Snider came on in the top of the third and pitched to both sides through the fifth. Bumbry pitched the sixth and seventh. The premise was somewhat absurd, because the game was effectively reduced to batting practice. Runners couldn't steal bases, and any ball hit back off the screen was an automatic out.

The hitters drove balls all over the park, particularly against Snider, who allowed four runs in his first half-inning and two runs in his second half (the game, played before about 150 fans, was called after seven innings, with the score tied at 7).

"We saved the pitchers, that was the important thing," Snider said. "I enjoyed it. I'd say the hitters enjoyed themselves, wouldn't you?"

Perhaps Regan did not. He left the field without meeting the media.

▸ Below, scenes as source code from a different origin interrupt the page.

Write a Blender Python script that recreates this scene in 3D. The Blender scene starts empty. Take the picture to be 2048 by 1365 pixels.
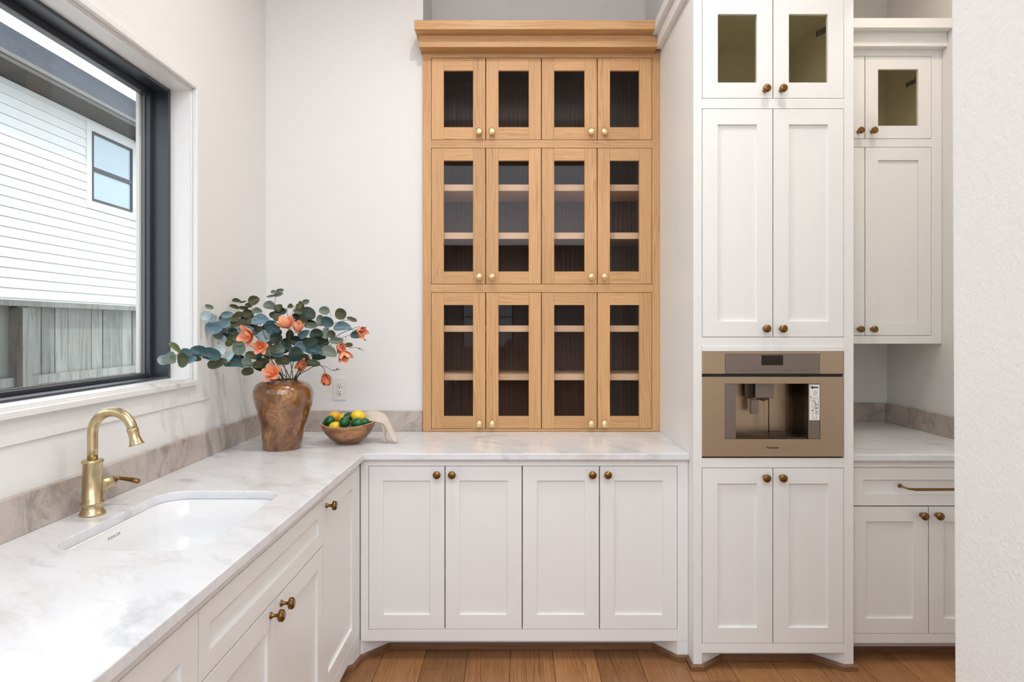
import bpy, math, random
from mathutils import Vector, Matrix
from mathutils.geometry import tessellate_polygon
random.seed(7)
C = bpy.context.scene
COL = C.collection
PI = math.pi

# ------------------------------------------------------------------ camera, world, lights, exposure
FPX = 1365.0; VX = 1034.0; VY = 653.0; HZ = 1.47
cam_d = bpy.data.cameras.new('camera'); cam = bpy.data.objects.new('camera', cam_d); COL.objects.link(cam)
cam.location = (0, 0, HZ); cam.rotation_euler = (PI/2, 0, 0)
cam_d.sensor_width = 36; cam_d.lens = FPX/2048*36
cam_d.shift_x = -(VX-1024)/2048; cam_d.shift_y = -(682.5-VY)/2048
cam_d.clip_start = .05; cam_d.clip_end = 200
C.camera = cam
w = bpy.data.worlds.new('sky'); C.world = w; w.use_nodes = True
bg = w.node_tree.nodes['Background']
bg.inputs[0].default_value = (.88, .94, 1, 1); bg.inputs[1].default_value = 1.6
C.view_settings.view_transform = 'Standard'; C.view_settings.look = 'None'
C.view_settings.gamma = 1; C.view_settings.use_curve_mapping = False
C.view_settings.exposure = 0.12

def light(name, kind, loc, energy, color=(1, 1, 1), rot=(0, 0, 0), size=.1, size_y=None, spread=None):
    l = bpy.data.lights.new(name, kind); l.energy = energy; l.color = color
    o = bpy.data.objects.new(name, l); COL.objects.link(o); o.location = loc; o.rotation_euler = rot
    if kind == 'AREA':
        l.size = size
        l.shape = 'DISK'
        if size_y: l.shape = 'RECTANGLE'; l.size_y = size_y
        if spread: l.spread = spread
    if kind == 'SUN': l.angle = math.radians(3)
    return o
light('sun', 'SUN', (10, 5, 20), 1.1, (1, .97, .92), (0, math.radians(38), math.radians(-20)))
CEIL = 3.66
WARM = (1, .965, .92)
for (x, y, e_) in ((-.2, 2.4, 12), (1.03, 2.15, 7)):
    light('recessed_ceiling_light', 'AREA', (x, y, CEIL-.01), e_, WARM, size=.06, spread=math.radians(150))
light('recessed_ceiling_light', 'AREA', (1.75, 2.75, CEIL-.01), 6, (1, .86, .72), size=.14, spread=math.radians(150))
light('ceiling_fill', 'AREA', (.1, 2.35, CEIL-.02), 5, (1, .985, .96), size=2.0, size_y=1.2)  # soft overhead fill, added out of view; no fitting there
# unseen fill lights added behind the camera: tilted kitchen panel, broad living room panel
light('kitchen_fill', 'AREA', (.1, -.2, 3.45), 26, (.90, .97, 1.03), (math.radians(52), 0, 0), size=2.4, size_y=.36)
light('living_room_fill', 'AREA', (0, -6.5, CEIL-.02), 730, (.87, .955, 1.07), size=8, size_y=9)
light('window_daylight', 'AREA', (-1.60, 1.75, 1.85), 4, (.84, .92, 1), (0, -PI/2, 0), size=1.1, size_y=1.9)

# ------------------------------------------------------------------ materials
def mat(name, color=(.8, .8, .8), rough=.5, metal=0, spec=.5, coat=0, emit=None):
    m = bpy.data.materials.new(name); m.use_nodes = True
    b = m.node_tree.nodes['Principled BSDF']
    b.inputs['Base Color'].default_value = (*color, 1); b.inputs['Roughness'].default_value = rough
    b.inputs['Metallic'].default_value = metal; b.inputs['Specular IOR Level'].default_value = spec
    b.inputs['Coat Weight'].default_value = coat; b.inputs['Coat Roughness'].default_value = .08
    if emit: b.inputs['Emission Color'].default_value = (*emit[0], 1); b.inputs['Emission Strength'].default_value = emit[1]
    return m
class N:
    def __init__(s, m): s.m = m; s.t = m.node_tree; s.b = s.t.nodes['Principled BSDF']
    def n(s, typ, **k):
        x = s.t.nodes.new(typ)
        for a, v in k.items(): setattr(x, a, v)
        return x
    def link(s, a, b): s.t.links.new(a, b)
    def coord(s, which='Object'): return s.n('ShaderNodeTexCoord').outputs[which]
    def mapping(s, src, scale=(1, 1, 1), rot=(0, 0, 0), loc=(0, 0, 0)):
        q = s.n('ShaderNodeMapping'); s.link(src, q.inputs[0])
        q.inputs['Scale'].default_value = scale; q.inputs['Rotation'].default_value = rot; q.inputs['Location'].default_value = loc
        return q.outputs[0]
    def noise(s, src, scale=5, detail=4, rough=.5, dist=0, out='Fac'):
        q = s.n('ShaderNodeTexNoise'); s.link(src, q.inputs['Vector'])
        q.inputs['Scale'].default_value = scale; q.inputs['Detail'].default_value = detail
        q.inputs['Roughness'].default_value = rough; q.inputs['Distortion'].default_value = dist
        return q.outputs[out]
    def math(s, op, a, b=None, c=None, clamp=False):
        q = s.n('ShaderNodeMath', operation=op); q.use_clamp = clamp
        for i, v in enumerate((a, b, c)):
            if v is None: continue
            if isinstance(v, (int, float)): q.inputs[i].default_value = v
            else: s.link(v, q.inputs[i])
        return q.outputs[0]
    def ramp(s, fac, stops):
        q = s.n('ShaderNodeValToRGB'); s.link(fac, q.inputs[0]); e = q.color_ramp.elements
        e[0].position, e[1].position = stops[0][0], stops[-1][0]
        e[0].color = (*stops[0][1], 1); e[1].color = (*stops[-1][1], 1)
        for p, c in stops[1:-1]:
            x = e.new(p); x.color = (*c, 1)
        return q.outputs[0]
    def mix(s, fac, a, b, mode='MIX'):
        q = s.n('ShaderNodeMix', data_type='RGBA', blend_type=mode)
        for i, v in ((0, fac), (6, a), (7, b)):
            if isinstance(v, (int, float)): q.inputs[i].default_value = v
            elif isinstance(v, tuple): q.inputs[i].default_value = (*v, 1)
            else: s.link(v, q.inputs[i])
        return q.outputs[2]
    def bump(s, h, strength=.2, dist=.01):
        q = s.n('ShaderNodeBump'); s.link(h, q.inputs['Height']); q.inputs['Strength'].default_value = strength; q.inputs['Distance'].default_value = dist
        s.link(q.outputs[0], s.b.inputs['Normal'])
    def color(s, c): s.link(c, s.b.inputs['Base Color'])

def srgb(r, g, b):
    f = lambda v: ((v/255+.055)/1.055)**2.4 if v > 10 else v/255/12.92
    return (f(r), f(g), f(b))

M = {}
M['cabinet_white'] = mat('painted_cabinet', (.86, .862, .852), .38)
M['cabinet_inside'] = mat('cabinet_inside_paint', (.92, .87, .76), .5)
def wall_mat(name, col, bs):
    m = mat(name, col, .75, spec=.25); q = N(m)
    q.bump(q.noise(q.coord(), 90, 3, .6), bs, .003); return m
M['wall'] = wall_mat('wall_paint', (.835, .828, .815), .10)
M['wall_near'] = wall_mat('textured_wall_paint', (.83, .825, .80), .55)
M['trim'] = mat('gloss_trim_paint', (.83, .83, .82), .35)
M['ceiling'] = mat('ceiling_paint', (.9, .89, .87), .8)

def oak(name, light_c, mid_c, dark_c, fine=1.0, rnd=False, rough=.42, ring=22):
    m = mat(name, rough=rough, spec=.4); q = N(m)
    uv = q.n('ShaderNodeUVMap').outputs[0]
    a = q.noise(q.mapping(uv, (1.0, 7, 1)), 1.0, 2, .45, .1)
    sep = q.n('ShaderNodeSeparateXYZ'); q.link(uv, sep.inputs[0])
    ph = q.math('ADD', q.math('MULTIPLY', a, ring), q.math('MULTIPLY', sep.outputs[1], 420))
    ph = q.math('ADD', ph, q.math('MULTIPLY', q.noise(q.mapping(uv, (3.5, 70, 1)), 1.0, 3, .6), 14))
    gate = q.ramp(q.noise(q.mapping(uv, (1.2, 11, 1), loc=(7, 3, 0)), 1.0, 2, .5), [(.40, (.12, .12, .12)), (.62, (1, 1, 1))])
    rings = q.math('POWER', q.math('MULTIPLY_ADD', q.math('SINE', ph), .5, .5), 2.5)
    pores = q.noise(q.mapping(uv, (4, 190, 1)), 1.0, 5, .75)
    tone = q.noise(q.mapping(uv, (.22, .5, 1)), 1.0, 1, .5)
    patch = q.noise(q.mapping(uv, (2.0, 34, 1)), 1.0, 4, .65)
    f = q.math('ADD', q.math('MULTIPLY', q.math('MULTIPLY', rings, gate), q.math('MULTIPLY', patch, .34)), q.math('MULTIPLY_ADD', pores, .62, q.math('MULTIPLY', patch, .12)))
    c = q.ramp(f, [(.22, light_c), (.42, mid_c), (.75, dark_c)])
    hsv = q.n('ShaderNodeHueSaturation'); q.link(c, hsv.inputs['Color'])
    v = q.math('MULTIPLY_ADD', tone, .5, .78)
    if rnd:
        oi = q.n('ShaderNodeObjectInfo')
        v = q.math('MULTIPLY_ADD', oi.outputs['Random'], .45, q.math('MULTIPLY_ADD', tone, .4, .55))
    q.link(v, hsv.inputs['Value']); q.color(hsv.outputs[0])
    q.bump(pores, .08, .002)
    return m
M['oak'] = oak('natural_oak', srgb(214, 172, 124), srgb(198, 152, 104), srgb(158, 112, 68), ring=44)
M['oak_floor'] = oak('oak_floor_board', srgb(176, 130, 86), srgb(144, 100, 62), srgb(90, 58, 34), rnd=True, rough=.35, ring=70)
M['oak_floor_base'] = oak('oak_floor_far', srgb(160, 112, 68), srgb(142, 94, 54), srgb(104, 64, 34), rough=.3)
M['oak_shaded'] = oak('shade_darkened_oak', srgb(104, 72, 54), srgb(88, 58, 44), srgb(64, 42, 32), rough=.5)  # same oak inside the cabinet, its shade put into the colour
M['shoe'] = oak('oak_shoe_moulding', srgb(140, 104, 76), srgb(118, 84, 60), srgb(82, 56, 38), rough=.45)
M['shelf_oak'] = oak('pale_oak_shelf', srgb(246, 214, 180), srgb(238, 202, 166), srgb(214, 170, 130))

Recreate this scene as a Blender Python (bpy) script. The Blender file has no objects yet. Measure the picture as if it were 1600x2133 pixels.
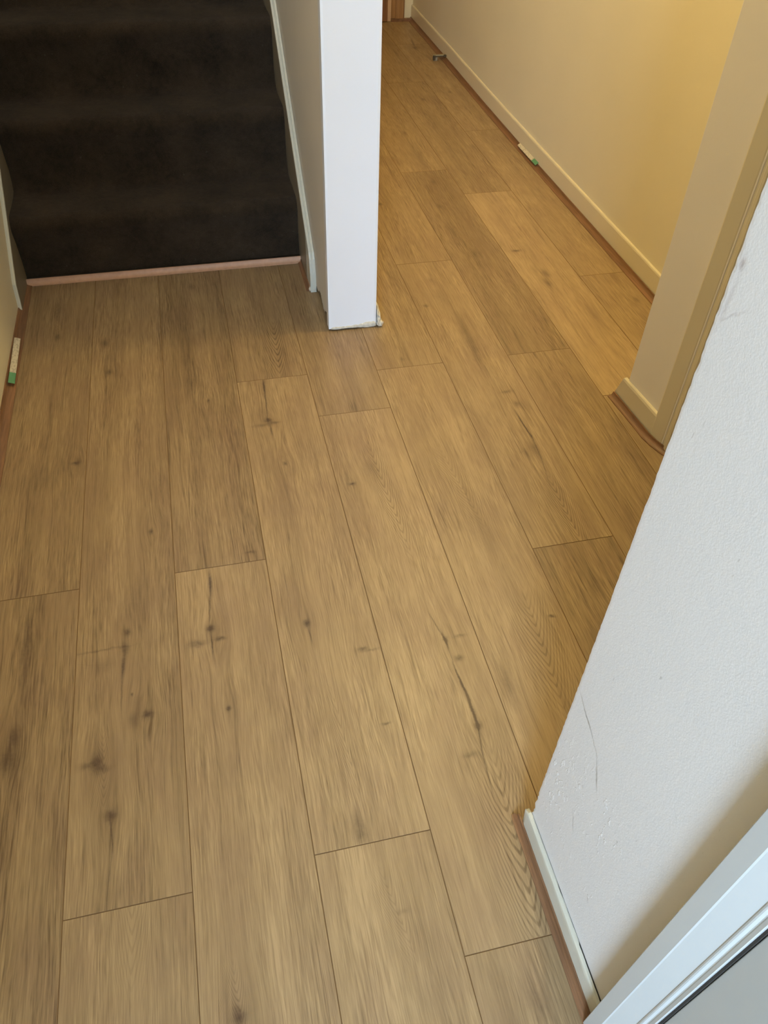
import bpy, math, random
import numpy as np
from mathutils import Matrix, Vector, noise

S = bpy.context.scene
COL = S.collection
random.seed(7)

# ------------------------------------------------------------------ camera
cd = bpy.data.cameras.new('camera'); cam = bpy.data.objects.new('camera', cd); COL.objects.link(cam)
cd.sensor_fit = 'VERTICAL'; cd.sensor_height = 36.0; cd.sensor_width = 27.0
cd.lens = 1637.81 * 36.0 / 2133.0
cd.clip_start = 0.02; cd.clip_end = 60
Rr, Ru, Rf = (0.97442, -0.22327, 0.02561), (0.14175, 0.69903, 0.70090), (0.17439, 0.67934, -0.71280)
cam.matrix_world = Matrix(((Rr[0], Ru[0], -Rf[0], 0.0), (Rr[1], Ru[1], -Rf[1], 0.0), (Rr[2], Ru[2], -Rf[2], 1.28), (0, 0, 0, 1)))
S.camera = cam

# ------------------------------------------------------------------ light
W = bpy.data.worlds.new('world'); S.world = W; W.use_nodes = True
W.node_tree.nodes['Background'].inputs[0].default_value = (0.62, 0.76, 1.0, 1)
W.node_tree.nodes['Background'].inputs[1].default_value = 1.0

def area_light(name, loc, target, sx, sy, power, color):
    l = bpy.data.lights.new(name, 'AREA'); l.shape = 'RECTANGLE'; l.size = sx; l.size_y = sy; l.energy = power; l.color = color
    o = bpy.data.objects.new(name, l); COL.objects.link(o); o.location = loc
    o.rotation_euler = (Vector(target) - Vector(loc)).to_track_quat('-Z', 'Y').to_euler()
    return o

def bulb(name, loc, radius, power, color):
    l = bpy.data.lights.new(name, 'POINT'); l.shadow_soft_size = radius; l.energy = power; l.color = color
    o = bpy.data.objects.new(name, l); COL.objects.link(o); o.location = loc
    return o

DAY = area_light('window_daylight', (-1.02, -3.12, 1.45), (0.25, 1.2, 0.5), 1.1, 1.3, 315, (0.565, 0.76, 1.0))
LAMP = bulb('hall_lamp', (0.74, 1.96, 2.24), 0.05, 44, (1.0, 0.765, 0.33))

LAMP2 = bulb('corridor_lamp', (0.80, 3.55, 2.24), 0.05, 15, (1.0, 0.75, 0.32))
STAIR_FILL = area_light('stair_fill', (-0.13, 3.0, 2.40), (-0.13, 3.0, 0.0), 0.7, 1.1, 7, (1.0, 0.93, 0.78))  # added unseen fill, brightens the stair treads from above

S.view_settings.view_transform = 'Standard'; S.view_settings.look = 'None'
S.view_settings.gamma = 1.0; S.view_settings.use_curve_mapping = False
S.view_settings.exposure = 0.0

# ------------------------------------------------------------------ node helper
def srgb(r, g, b):
    f = lambda c: (c / 255 / 12.92) if c / 255 <= 0.04045 else ((c / 255 + 0.055) / 1.055) ** 2.4
    return (f(r), f(g), f(b), 1.0)

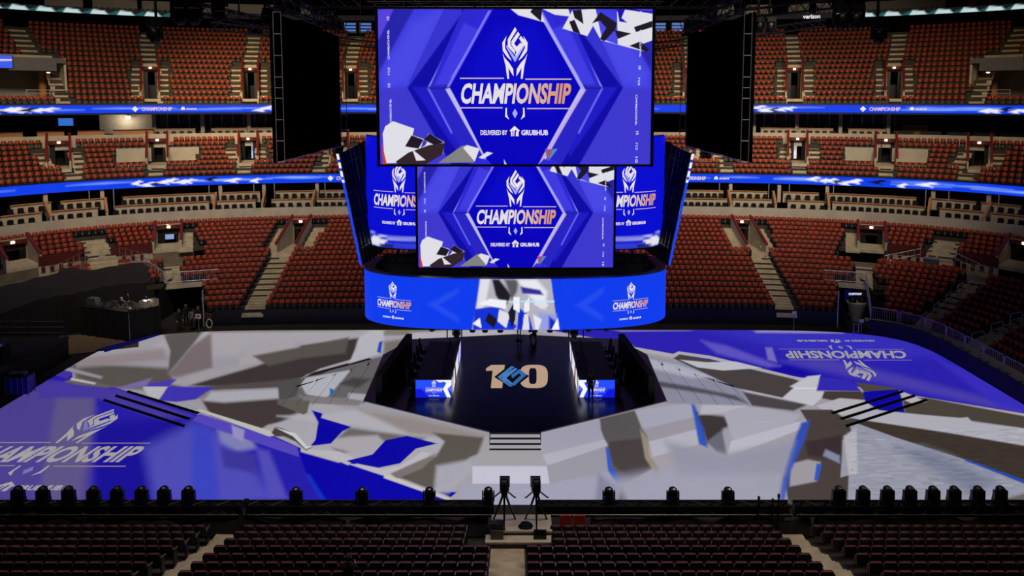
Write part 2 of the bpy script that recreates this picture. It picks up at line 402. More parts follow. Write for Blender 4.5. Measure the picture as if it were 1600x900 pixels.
band([(38.9,13.8),(40.2,13.8),(40.2,14.4),(44.5,14.4)], *E_, 'dark', 'upper_suite_floor')
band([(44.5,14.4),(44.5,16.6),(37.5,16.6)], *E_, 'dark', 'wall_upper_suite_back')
band([(37.3,16.55),(37.3,17.7),(37.42,17.7),(37.42,16.6)], *E_, 'black', 'upper_tier_edge')
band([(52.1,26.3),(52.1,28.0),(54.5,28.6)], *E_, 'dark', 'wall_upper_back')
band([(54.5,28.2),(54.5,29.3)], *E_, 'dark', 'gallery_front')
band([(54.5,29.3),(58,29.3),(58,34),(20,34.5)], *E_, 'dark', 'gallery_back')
# ------------------------------------------------------------------ seats of the bowl, one template
def inst_mesh(name, T, pos, rz, mats):
    """T: (verts, quads, matidx); pos (N,3); rz (N,)"""
    V, F, MI = (np.array(T[0], float), np.array(T[1], int), np.array(T[2], int)); N = len(pos); nv = len(V)
    c, s = np.cos(rz)[:, None], np.sin(rz)[:, None]
    X = V[None, :, 0]*c - V[None, :, 1]*s + pos[:, 0:1]; Y = V[None, :, 0]*s + V[None, :, 1]*c + pos[:, 1:2]; Z = V[None, :, 2] + pos[:, 2:3]
    co = np.stack([X, Y, Z], 2).reshape(-1, 3).astype(np.float32)
    FF = (F[None] + (np.arange(N)*nv)[:, None, None]).reshape(-1, 4).astype(np.int32)
    me = bpy.data.meshes.new(name); me.vertices.add(len(co)); me.vertices.foreach_set('co', co.ravel())
    me.loops.add(FF.size); me.loops.foreach_set('vertex_index', FF.ravel()); me.polygons.add(len(FF))
    me.polygons.foreach_set('loop_start', np.arange(0, FF.size, 4, dtype=np.int32)); me.polygons.foreach_set('loop_total', np.full(len(FF), 4, np.int32))
    for m in mats: me.materials.append(M[m])
    me.polygons.foreach_set('material_index', np.tile(MI, N).astype(np.int32)); me.update(calc_edges=True)
    o = bpy.data.objects.new(name, me); COL.objects.link(o); return o
def qbox(V, F, I, c, d, m, chamf=0.):
    x0, x1, y0, y1, z0, z1 = c[0]-d[0]/2, c[0]+d[0]/2, c[1]-d[1]/2, c[1]+d[1]/2, c[2]-d[2]/2, c[2]+d[2]/2
    k = len(V)
    if not chamf:
        V += [(x0,y0,z0),(x1,y0,z0),(x1,y1,z0),(x0,y1,z0),(x0,y0,z1),(x1,y0,z1),(x1,y1,z1),(x0,y1,z1)]
        Q = [(0,1,5,4),(1,2,6,5),(2,3,7,6),(3,0,4,7),(4,5,6,7)]
    else:
        h = z1-chamf
        V += [(x0,y0,z0),(x1,y0,z0),(x1,y0,h),(x0,y0,h),(x0+chamf,y0,z1),(x1-chamf,y0,z1),(x0,y1,z0),(x1,y1,z0),(x1,y1,h),(x0,y1,h),(x0+chamf,y1,z1),(x1-chamf,y1,z1)]
        Q = [(0,1,2,3),(3,2,5,4),(7,6,9,8),(8,9,10,11),(0,3,9,6),(3,4,10,9),(4,5,11,10),(5,2,8,11),(2,1,7,8)]
    F += [tuple(k+q for q in f) for f in Q]; I += [m]*len(Q)
V, F, I = [], [], []
qbox(V, F, I, (0, .16, .70), (.42, .07, .33), 0, .07)          # upholstered back
qbox(V, F, I, (0, -.03, .46), (.41, .30, .09), 1)              # cushion, half folded
qbox(V, F, I, (0, -.12, .28), (.42, .06, .36), 1)              # dark underside
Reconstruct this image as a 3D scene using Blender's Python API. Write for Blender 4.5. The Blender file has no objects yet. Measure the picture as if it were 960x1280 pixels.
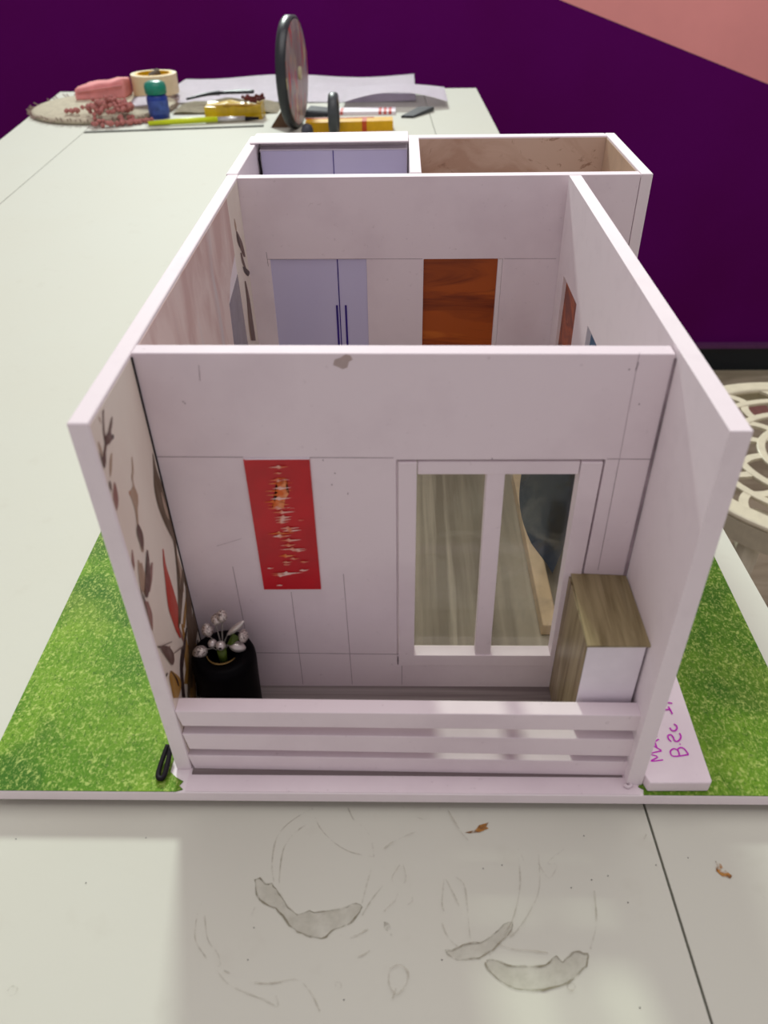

The Orioles' Double-A and Triple-A minor-leaguers will play the Single-A Frederick Keys affiliate on Saturday. . . . Phyllis Merhige, the AL vice president of media affairs, said any further cancellations of Orioles exhibition games likely will occur this weekend. All Orioles exhibitions through March 13 have been called off, but because of the collapse of the labor talks and the organization's refusal to field replacement players, more cancellations are inevitable.

Fame game

Richie Ashburn and Larry Doby were considered among the top candidates for election today to the Hall of Fame by the Veterans Committee.

Nellie Fox, Gil Hodges and Negro Leagues star Leon Day, who lives in Baltimore, also stand a good chance. A 17-member panel will vote, with 75 percent required for selection.

"It would be a great honor, no question," said Ashburn, who batted .308 in a 15-year career, almost all of it with the Phillies. "But how could I be optimistic after all these years?"